Open adrianhopebailie opened 10 years ago

adrianhopebailie commented 10 years ago

Did you consider just using HTTP-Signatures: https://web-payments.org/specs/source/http-signatures/

If you were aware of it I am interested to know why you felt it was insufficient?

PierreRochard commented 10 years ago

Some more feedback from Manu on this issue:

On 07/03/2014 02:58 PM, Adrian Hope-Bailie wrote: Am I missing something or is this HTTP-Signatures with a small twist?

If you're missing something, I'm missing it too. It seems like a really restricted subset of HTTP-Signatures with a lock-in to the crypto algorithm and "things that you can sign" with a few major security holes thrown in.

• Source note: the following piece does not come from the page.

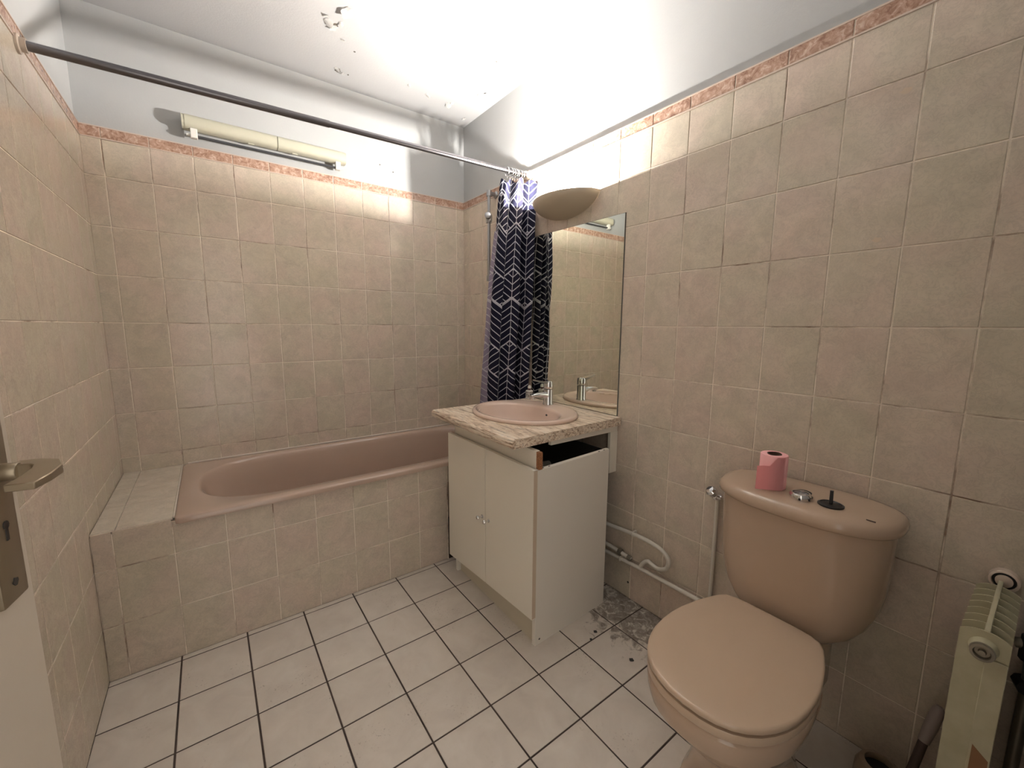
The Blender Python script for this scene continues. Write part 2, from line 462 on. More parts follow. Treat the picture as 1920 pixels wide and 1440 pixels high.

Features that are missing from the solution that HTTP Signatures has:

I'm going to stop there, but the solution seems questionable. There's nothing in there that I can see that the HTTP Signatures spec doesn't already do.

The only thing that makes it similar in any way to BitCoin is the use of a ECDSA secp256k1 keypair

Bitcoin is great so this must be great if it even uses a fraction of Bitcoin technology, right? Marketing, marketing, marketing! :P

-- manu

Manu Sporny (skype: msporny, twitter: manusporny, G+: +Manu Sporny) Founder/CEO - Digital Bazaar, Inc. blog: The Marathonic Dawn of Web Payments http://manu.sporny.org/2014/dawn-of-web-payments/

jgarzik commented 10 years ago

It does not seem to be Http-Signatures as the focus appears to be primarily on the data transported. There appears to be the presumption that you are tunnelling data (an underlying protocol) sufficiently able to handle issues related to message replay and MITM. e.g. the protocol being tunnelled includes a nonce and other protections.

On the plus side it is much closer to transport independence. You can argue whether it is positive or negative to keep HTTP metadata out of the security envelope.